Silicon is perhaps the most widely investigated semiconductor material due to its various uses in device fabrication. Among different investigations, one of the thrust areas is tuning the nature of the Si surface to control the growth and stability of different interesting nanostructures on it. Tuning the nature of the surface can be done through the termination or passivation of the Si dangling bonds with selective atoms or groups, which essentially modifies the surface free energy, the polar/nonpolar (hydrophilic/hydrophobic) or electrostatic nature, the reactivity of the surface and also prevents contamination and surface defect states, thus controlling the electronic properties of the surface or interface. Understanding the nature (hydrophilic-hydrophobic) of a passivated Si surface and its stability is very important for its proper utilization. The nature of a surface is well evident from the growth of amphiphilic molecules or composite materials having both hydrophilic and hydrophobic parts, apart from conventional contact angle (CA) or water adhesion measurements.
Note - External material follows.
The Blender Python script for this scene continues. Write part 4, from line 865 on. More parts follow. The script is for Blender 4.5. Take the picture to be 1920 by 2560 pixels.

For the CTAB-silica (organic-inorganic) mesostructured film, hydrophilic silica molecules are adsorbed on the OH-Si surface to form a silica layer (gray color), while the hydrophobic tail parts of the CTAB molecules are adsorbed on the H-Si surface to form hemicircular micelles (light color), as presented schematically. Accordingly, the near circular micelles on the former became less circular (or more elliptical) on the latter (light color). It is clear that the hydrophilic/hydrophobic nature of a solid surface, on the microscopic level, can be evident from the structural information of the deposited film.
  The hydrophilic/hydrophobic nature of a Cl-terminated Si surface, which is slightly controversial, was investigated on the molecular level by depositing CTAB-silica 2D-hexagonal mesostructured films on it as well as on OH- and H-terminated Si surfaces and determining their structures by combining X-ray reflectivity (XR) and grazing incidence small angle X-ray scattering (GISAXS) measurements. The CA measurements, which provide macroscopic level information, confirm that the Cl-Si surface is hydrophilic in nature but less hydrophilic than the OH-Si surface. The initial attachment of a film (through a silica layer) and the (near circular) shape of the micelles, which provide microscopic level information, clearly indicate that the Cl-Si surface is hydrophilic in nature and its hydrophilicity is comparable to that of the OH-Si surface. The relatively strong electronegativity of Cl is probably the reason for the hydrophilic nature of the Cl-Si surface, while the lack of hydrogen bonding and/or the lack of complete chlorination are a hindrance [published in Soft Matter 9, 9799 (2013)].
  The stability of Cl-terminated Si surface at ambient conditions and its evolution with time, which have immense importance for the growth of interesting nanostructures on it, were investigated using complementary methods. Wetting of water, i.e., CA measurements, which provide macroscopic level information, shows transition in the nature of Cl-Si surface from weak-hydrophilic toward weak-hydrophobic with time. Electron density profiles, obtained from XR measurements, suggest that such a transition is associated with the growth of less uniform oxide layer. Structures of CTAB-silica mesostructured films on as-prepared and time-evolved Cl-Si substrates, obtained from XR and GISAXS measurements, show transition from strongly attached near circular micelles to weakly attached more elliptical micelles, confirming the transition (from weak-hydrophilic toward weak-hydrophobic) in microscopic level and growth of less homogeneous oxide layer. The critical time of such a transition is about 50 h, which actually represents the stability or the critical time of Cl desorption and oxide growth of the Cl-Si surface at ambient conditions. [published in J. Phys. Chem. C 118, 11350 (2014)].